Есть в книге и возвраты к блокаде, к истории написания совместно с А. Адамовичем «Блокадной книги», которая, кстати сказать, была недавно переиздана в бесцензурном варианте. «Оказавшись в той невероятно жестокой ситуации, ленинградцы вели себя именно как ленинградцы – я имею в виду не «географическое» значение этого слова, а его, так сказать, нравственный смысл. Да, за ними стояли и Пушкин, и Блок, и Глинка, и Чайковский, и всё это давало людям новые нравственные силы, когда физических сил уже не оставалось. И то удивительное достоинство, с которым люди умирали, тоже содержит в себе понятие «ленинградец»… Мы с Адамовичем считали, что такие истории должны тревожить человеческую совесть. Жить среди душевного благополучия и безразличия литература не может. К тому же эта работа показала нам, насколько жизнь богаче, сильнее и ярче художественной литературы. Понятие «художественная литература» употребляю в том смысле, что если бы я писал о блокаде: никогда не смог бы придумать ничего сильнее, чем вот эти безыскусные рассказы, из которых тоже складывается понятие – подвиг Ленинграда».

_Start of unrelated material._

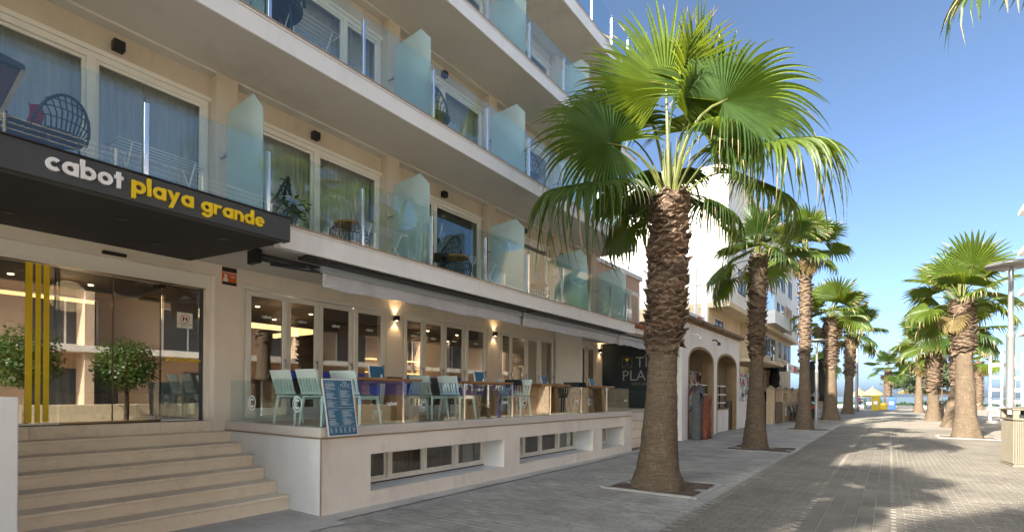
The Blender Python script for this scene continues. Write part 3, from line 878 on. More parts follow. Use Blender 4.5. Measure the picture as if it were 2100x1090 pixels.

Книга ласковая, суровая, трогательная, нежная, беспощадная, её хочется листать, перечитывая главки и отдельные абзацы…

Почему же она названа «Заговор» – по одноимённой новелле, рассказывающей о том, как свергали Н. С. Хрущёва? Возможно, автор хотел припечатать этим названием всю политику, весьма характерную для нашей жизни со времён Древней Руси. Возможно. Но он оставил для себя и читателя трогательные размышления, названные в книге «Последнее». Они об ответе на вопрос друга, какими бы словами он хотел закончить свой земной путь. «…Ответ был интересен прежде всего мне самому. Они были разные, но всё вдруг сошлось в одно: «Спасибо». За всё, что было, за всё, что испытал, видел, успел».